Semiconductor Application™

The Coretec Group's Cyclohexasilane™

The Coretec Group’s Cyclohexasilane (CHS) liquid state and chemical structure contribute to enhanced deposition rates and lower deposition temperatures, especially in microelectronics applications including integrated circuitry, optoelectronics, MEMS, and memory.

More Efficient Processing

More efficient deposition at lower temperatures and higher rates

Higher Purities

Higher performance silicon and silicon-based layers

Long Shelf Life

Two year shelf life when stored at room temperature

Liquid Transport And Storage

Lower storage and transportation costs compared to gas

Incorporation

CHS can be easily incorporated into existing PECVD/CVD/ALD processes with minor equipment modifications

The Challenge

Silane gas (SiH4) is the most commonly used source of silicon in creating silicon based layers in microelectronics, including SiNx, SiCx, and SiOx.
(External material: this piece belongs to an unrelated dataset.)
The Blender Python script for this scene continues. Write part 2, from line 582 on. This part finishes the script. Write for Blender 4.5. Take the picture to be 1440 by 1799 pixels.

The process yields of silane are not ideal, and often require high depositions temperatures in CVD and ALD processing. As microelectronic features become smaller and smaller, these high processing temperatures can pose disadvantages such as trapped impurities due to poor film growth kinetics and reduced production throughput.

The Possibility

The Coretec Group’s Cyclohexasilane is a higher order silane (Si6H12 vs SiH4). This results in significant benefits to deposition temperature, rate, and efficiency with only minor modification to the standard gas delivery system, leading to cost savings and increased production rates. Coretec Cyclohexasilane is a liquid at ambient conditions and can be molecularly doped (B, P). This allows for solution processing of multi-layered devices with the performance of more traditionally fabricated silicon electronic devices and potential for lower cost roll-to-roll processing.

What Does This Mean?

Example of using cylic versus linear silanes in aerosol assisted chemical vapor deposition (AA-CVD): higher deposition rate, lower deposition temperature, and absence of need for dilution during processing. Thin a-Si:H films are achieved readily from cyclic silane precursors using gas phase or liquid phase spin-coating based techniques.